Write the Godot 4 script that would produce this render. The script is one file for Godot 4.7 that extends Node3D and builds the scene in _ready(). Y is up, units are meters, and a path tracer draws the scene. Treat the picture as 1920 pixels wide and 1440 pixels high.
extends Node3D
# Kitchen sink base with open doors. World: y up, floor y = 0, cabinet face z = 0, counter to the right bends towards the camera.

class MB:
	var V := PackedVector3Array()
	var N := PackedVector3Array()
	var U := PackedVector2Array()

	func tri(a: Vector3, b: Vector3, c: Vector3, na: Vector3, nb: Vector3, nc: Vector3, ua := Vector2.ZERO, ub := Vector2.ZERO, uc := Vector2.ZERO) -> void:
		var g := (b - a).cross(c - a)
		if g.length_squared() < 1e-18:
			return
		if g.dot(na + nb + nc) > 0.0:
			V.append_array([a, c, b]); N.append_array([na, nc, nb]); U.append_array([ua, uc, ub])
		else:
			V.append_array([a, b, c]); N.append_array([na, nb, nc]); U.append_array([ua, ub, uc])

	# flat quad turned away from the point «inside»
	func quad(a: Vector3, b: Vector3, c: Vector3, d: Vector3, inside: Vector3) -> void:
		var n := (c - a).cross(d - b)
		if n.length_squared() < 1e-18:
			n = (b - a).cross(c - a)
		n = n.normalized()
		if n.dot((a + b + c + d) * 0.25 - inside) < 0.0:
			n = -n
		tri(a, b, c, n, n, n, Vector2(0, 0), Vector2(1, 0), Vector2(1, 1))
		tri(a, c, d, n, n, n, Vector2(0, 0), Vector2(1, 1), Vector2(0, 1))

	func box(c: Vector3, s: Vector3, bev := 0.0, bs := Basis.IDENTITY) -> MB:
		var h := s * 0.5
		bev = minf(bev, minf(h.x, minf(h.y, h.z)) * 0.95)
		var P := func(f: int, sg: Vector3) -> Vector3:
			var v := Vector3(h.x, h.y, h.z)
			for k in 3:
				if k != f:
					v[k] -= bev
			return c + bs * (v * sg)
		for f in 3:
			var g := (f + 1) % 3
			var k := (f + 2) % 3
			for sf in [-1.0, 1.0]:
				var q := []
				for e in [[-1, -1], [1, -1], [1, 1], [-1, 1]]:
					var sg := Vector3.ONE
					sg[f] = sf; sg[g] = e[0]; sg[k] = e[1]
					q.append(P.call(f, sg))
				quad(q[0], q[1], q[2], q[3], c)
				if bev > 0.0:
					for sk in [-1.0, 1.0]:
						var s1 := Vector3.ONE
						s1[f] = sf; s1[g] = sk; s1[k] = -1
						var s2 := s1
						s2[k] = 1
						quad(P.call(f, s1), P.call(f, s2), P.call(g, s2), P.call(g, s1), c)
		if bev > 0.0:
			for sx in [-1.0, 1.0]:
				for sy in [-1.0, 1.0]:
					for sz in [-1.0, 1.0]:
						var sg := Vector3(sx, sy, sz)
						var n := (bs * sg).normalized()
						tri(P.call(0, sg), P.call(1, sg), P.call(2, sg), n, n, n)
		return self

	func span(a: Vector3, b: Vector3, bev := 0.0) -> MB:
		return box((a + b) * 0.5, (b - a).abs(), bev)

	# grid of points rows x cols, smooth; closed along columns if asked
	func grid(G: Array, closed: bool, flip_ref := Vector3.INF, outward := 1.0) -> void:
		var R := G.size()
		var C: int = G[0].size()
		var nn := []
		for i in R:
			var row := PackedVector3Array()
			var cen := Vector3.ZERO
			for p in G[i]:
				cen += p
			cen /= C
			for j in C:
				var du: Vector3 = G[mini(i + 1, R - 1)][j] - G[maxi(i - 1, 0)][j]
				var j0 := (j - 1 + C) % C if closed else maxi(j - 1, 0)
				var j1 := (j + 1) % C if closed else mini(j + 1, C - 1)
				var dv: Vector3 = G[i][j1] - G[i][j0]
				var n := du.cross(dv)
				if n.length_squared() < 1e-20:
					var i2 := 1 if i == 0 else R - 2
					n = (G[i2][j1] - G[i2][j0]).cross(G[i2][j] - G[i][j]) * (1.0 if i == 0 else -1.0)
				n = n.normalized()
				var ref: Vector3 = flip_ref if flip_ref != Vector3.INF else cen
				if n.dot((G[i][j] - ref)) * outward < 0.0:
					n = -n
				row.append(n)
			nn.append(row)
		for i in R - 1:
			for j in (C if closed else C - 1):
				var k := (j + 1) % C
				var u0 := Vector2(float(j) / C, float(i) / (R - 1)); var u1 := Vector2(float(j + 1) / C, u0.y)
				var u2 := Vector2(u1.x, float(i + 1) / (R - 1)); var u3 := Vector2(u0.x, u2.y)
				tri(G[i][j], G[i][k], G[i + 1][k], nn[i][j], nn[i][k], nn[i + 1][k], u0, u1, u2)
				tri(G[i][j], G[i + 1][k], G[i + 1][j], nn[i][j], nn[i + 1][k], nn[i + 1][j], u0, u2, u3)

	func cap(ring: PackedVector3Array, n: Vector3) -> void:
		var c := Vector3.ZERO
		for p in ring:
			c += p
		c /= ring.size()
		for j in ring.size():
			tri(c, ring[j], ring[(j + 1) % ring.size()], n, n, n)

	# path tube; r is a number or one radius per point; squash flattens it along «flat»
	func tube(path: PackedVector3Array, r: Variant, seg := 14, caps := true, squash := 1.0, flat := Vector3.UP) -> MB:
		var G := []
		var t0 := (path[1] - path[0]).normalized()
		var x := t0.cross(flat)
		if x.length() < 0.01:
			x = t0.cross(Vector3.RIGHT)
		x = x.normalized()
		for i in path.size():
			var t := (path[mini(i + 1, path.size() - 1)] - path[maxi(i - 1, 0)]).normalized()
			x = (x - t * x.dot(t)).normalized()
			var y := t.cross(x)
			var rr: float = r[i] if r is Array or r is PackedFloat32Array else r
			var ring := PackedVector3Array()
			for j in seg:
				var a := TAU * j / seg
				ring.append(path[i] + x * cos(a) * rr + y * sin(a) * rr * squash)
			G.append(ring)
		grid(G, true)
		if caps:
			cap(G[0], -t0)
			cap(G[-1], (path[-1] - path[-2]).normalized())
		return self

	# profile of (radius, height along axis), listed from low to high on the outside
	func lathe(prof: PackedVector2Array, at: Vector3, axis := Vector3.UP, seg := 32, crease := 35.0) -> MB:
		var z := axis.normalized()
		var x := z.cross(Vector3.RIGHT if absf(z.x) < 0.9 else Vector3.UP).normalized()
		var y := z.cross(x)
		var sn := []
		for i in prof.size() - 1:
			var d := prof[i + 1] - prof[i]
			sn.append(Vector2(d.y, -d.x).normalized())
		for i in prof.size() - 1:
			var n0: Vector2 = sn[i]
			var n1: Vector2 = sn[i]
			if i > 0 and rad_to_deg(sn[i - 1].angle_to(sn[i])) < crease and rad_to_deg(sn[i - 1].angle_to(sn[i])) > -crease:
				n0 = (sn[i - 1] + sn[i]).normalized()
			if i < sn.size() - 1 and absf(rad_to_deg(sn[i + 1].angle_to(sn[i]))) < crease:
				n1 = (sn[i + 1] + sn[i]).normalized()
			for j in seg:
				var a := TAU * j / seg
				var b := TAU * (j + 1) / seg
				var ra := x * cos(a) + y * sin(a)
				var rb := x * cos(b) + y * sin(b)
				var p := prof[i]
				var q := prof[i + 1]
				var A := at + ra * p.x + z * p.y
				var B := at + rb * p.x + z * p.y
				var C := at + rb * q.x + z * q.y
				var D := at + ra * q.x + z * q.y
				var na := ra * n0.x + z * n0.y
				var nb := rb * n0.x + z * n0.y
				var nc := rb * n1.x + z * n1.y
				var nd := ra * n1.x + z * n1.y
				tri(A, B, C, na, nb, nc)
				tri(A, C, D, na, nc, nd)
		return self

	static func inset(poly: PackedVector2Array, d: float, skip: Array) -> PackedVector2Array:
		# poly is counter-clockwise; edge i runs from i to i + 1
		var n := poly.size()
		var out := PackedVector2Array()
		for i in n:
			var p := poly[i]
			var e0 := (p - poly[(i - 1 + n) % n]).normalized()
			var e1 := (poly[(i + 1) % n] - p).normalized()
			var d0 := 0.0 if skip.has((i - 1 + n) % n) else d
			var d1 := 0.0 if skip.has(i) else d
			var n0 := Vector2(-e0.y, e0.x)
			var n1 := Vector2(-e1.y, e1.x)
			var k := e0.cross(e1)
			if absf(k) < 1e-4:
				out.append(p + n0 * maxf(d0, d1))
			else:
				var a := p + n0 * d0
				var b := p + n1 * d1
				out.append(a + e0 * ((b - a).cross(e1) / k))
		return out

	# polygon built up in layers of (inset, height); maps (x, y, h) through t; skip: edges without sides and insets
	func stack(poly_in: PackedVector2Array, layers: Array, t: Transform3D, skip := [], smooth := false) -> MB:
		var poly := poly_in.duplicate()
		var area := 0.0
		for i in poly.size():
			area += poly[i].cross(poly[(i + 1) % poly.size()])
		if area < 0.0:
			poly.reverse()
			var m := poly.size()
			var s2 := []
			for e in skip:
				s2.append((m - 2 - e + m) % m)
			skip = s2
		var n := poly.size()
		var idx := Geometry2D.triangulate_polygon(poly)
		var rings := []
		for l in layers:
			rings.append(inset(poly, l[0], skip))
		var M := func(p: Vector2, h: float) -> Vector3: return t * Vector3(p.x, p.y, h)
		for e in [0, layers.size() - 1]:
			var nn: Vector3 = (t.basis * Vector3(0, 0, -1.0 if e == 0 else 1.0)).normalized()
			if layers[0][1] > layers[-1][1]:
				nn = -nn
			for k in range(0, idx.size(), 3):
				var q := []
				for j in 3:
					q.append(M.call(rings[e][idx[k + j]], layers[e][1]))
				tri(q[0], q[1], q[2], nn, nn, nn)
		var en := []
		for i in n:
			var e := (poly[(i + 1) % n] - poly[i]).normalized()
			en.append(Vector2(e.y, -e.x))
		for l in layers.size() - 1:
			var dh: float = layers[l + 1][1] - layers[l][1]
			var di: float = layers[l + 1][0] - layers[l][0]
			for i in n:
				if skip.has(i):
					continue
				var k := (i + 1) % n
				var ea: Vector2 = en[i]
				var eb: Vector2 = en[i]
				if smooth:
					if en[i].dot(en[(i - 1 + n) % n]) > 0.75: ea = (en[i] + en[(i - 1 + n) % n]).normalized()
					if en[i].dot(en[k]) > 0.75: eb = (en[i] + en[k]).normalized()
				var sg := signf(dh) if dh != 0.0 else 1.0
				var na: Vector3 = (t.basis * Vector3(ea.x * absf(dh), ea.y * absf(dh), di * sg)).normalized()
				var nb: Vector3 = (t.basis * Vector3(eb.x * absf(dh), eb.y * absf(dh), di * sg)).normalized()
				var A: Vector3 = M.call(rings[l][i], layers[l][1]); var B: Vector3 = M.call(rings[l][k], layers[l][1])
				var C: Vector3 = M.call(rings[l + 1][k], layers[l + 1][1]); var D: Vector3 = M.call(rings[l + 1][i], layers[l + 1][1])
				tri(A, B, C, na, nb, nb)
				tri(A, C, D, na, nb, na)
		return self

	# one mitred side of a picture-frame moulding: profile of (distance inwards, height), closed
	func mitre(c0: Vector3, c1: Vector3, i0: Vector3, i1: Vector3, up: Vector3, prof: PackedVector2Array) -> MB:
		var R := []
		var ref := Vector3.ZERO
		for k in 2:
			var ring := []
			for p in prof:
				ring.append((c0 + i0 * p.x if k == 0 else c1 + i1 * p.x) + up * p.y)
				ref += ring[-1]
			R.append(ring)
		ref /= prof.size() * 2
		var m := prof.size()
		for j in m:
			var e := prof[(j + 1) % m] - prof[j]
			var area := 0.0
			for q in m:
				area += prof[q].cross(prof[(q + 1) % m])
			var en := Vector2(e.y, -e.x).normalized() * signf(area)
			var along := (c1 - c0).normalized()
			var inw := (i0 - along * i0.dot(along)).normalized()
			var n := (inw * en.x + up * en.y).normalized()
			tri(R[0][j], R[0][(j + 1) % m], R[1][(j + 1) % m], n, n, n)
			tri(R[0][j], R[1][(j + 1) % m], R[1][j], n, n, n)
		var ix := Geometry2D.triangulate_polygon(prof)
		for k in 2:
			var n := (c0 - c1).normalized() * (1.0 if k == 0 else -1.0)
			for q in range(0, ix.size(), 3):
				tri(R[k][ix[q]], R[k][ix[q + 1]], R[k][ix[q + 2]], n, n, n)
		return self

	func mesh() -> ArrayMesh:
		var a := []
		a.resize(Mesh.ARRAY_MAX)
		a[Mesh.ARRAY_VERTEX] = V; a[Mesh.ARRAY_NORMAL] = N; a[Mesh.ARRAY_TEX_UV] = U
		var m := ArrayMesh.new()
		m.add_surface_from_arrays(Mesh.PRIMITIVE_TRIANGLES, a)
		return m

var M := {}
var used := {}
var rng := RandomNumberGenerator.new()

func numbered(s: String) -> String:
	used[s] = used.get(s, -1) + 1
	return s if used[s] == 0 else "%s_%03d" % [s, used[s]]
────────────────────
Count the lines of the material that include the word "high", then state only the total.

_Finished answer_. 2